Cabir's relationship with his mother was always shown as this perfect equation between a single mother and a teenage son. They were chilled out, comfortable, close to each other. It was the only functional familial equation in all of Fab5. So it impacts us all the more when all the serious questions are being asked via them only. Because we love this equation, we want it to flourish. I know I sometimes think that Cabir should just get back to his mother and be the shielded, protected, loved boy again. But it's such an injustice to him considering all that he's going through so I always stop. Because this functionality has issues and they aren't any Baba e Adam ke zamaane wale issues, they be the issues that we're all facing.
It's no secret that I was always supportive of Cabir's homosexuality. As a viewer I was interested in seeing a positive and real portrayal of a homosexual teenager living in today's society. But there's also this thing that his problems didn't strike me as something close to home. Because the society I live in, there's no big issue of homosexuality as opposed to India who has a secular constitution. It was always somewhat of other man's story to me. I know so many of us connected to it on a personal level because they've had a personal encounter with homophobia via friends or family. I haven't. So even my best approach to it would be incomplete because the important factor of personal involvement is not present here. But what I did connect to today was Cabir bringing up the friendship issue.
I was waiting for it on some subconscious level. For a show title Kaisi Yeh Yaariaan, it can't go on long without addressing the issues of the Yaariaan in question. Fab5 means friendship to us, they are the perfect example of, "Friends are the family you choose." Sure they have their issues and their fights but at the end of the day, they represent to us that kind of friendship and love that some of us wish we had and those who do, they just make it cherish it more. But that's just us. Society, specially parents, do no regard our friendships with the same love and respect that we do.
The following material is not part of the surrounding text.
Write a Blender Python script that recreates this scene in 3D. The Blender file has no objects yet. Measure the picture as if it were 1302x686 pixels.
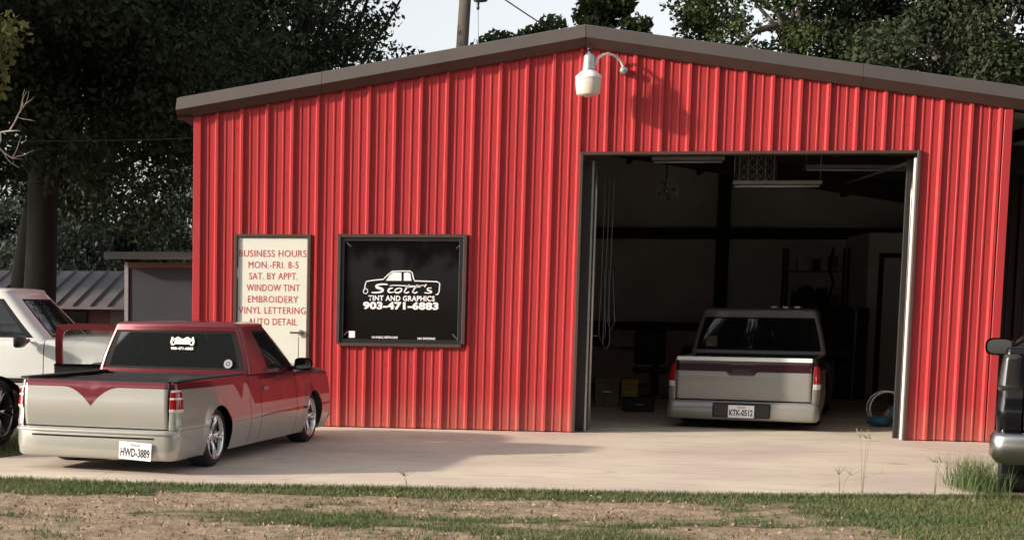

Now, I know that it's not universally true. Some parents are chilled with our friendships. Heck, they even treat our friends like a part of the family. But a huge ratio doesn't. I know my friends are sometimes not treated with the respect I want them to be treated to. Cabir's mom said that blood family comes before friends. I asked, why? Cabir's only family is his mother and she deserted him when he needed her the most. Cabir retorted saying that she was once again pulling in society's rules and boundaries between them and he wanted an out from them, and I agreed.
Cabir bent down to pick Manik's guitar. Was it a horribly servant-y thing to do? No. Cabir's mom thought so. I know I sometimes go an extra mile for my friends and my mother is all, "why do you only do this? Why don't they?" And I go all speechless. If friendship is something which is completely our own decision, they are the relationships that we make, why does the society in shape of family try to dictate us as to how we should treat our friends? I am not talking about the bad and negative company, I am talking about the positive one. Like I have a friend who has helped me a LOT. Literally. My 3 AM friend. I love her. But there are times when my mother wouldn't like something she did and she'd go all, "Ye tou aisi hi hai." And I'm all...why?
Friendship is supposed to be selfless. No give and take. So why are we taught or asked to keep track? Of who paid the bills, who did what, who gave what, who took what, etc. We feel free with friends, but when that moment is passed why are then we being interrogated by it? Why are we expected to always keep the family first, regardless of how they treat us? For instance, let's talk Cabir. Cabir knows Manik is not doing ehsaan on him, Manik knows he's not doing Cabir any favor. But Cabir's mother came, gave one look to them and went all judgmental ke ye tou ghulam bann gaya friends ka. This whole scrutiny that we feel. Ye kaise ajeeb se society rules hain which only suffocate us?
Bad company, bad influence of friends is not the question here. Purely in terms of context, after all Cabir has gone through, is he wrong to want to put distance between himself and his mother? He yearns for her but when it comes to a person's individuality, is it wrong for one to move away from the family which only pulls you back and suffocate you? Do the parents have to have control on each aspect of our life? Why is there such a fundamental lack of trust on us? Why do we always have to fight for our freedom, even the simplest freedom of being happy on our own terms? If friendship is the medium via which we discover who we really, truly, actually are...why aren't we free from the influence of our parents/family/society even there?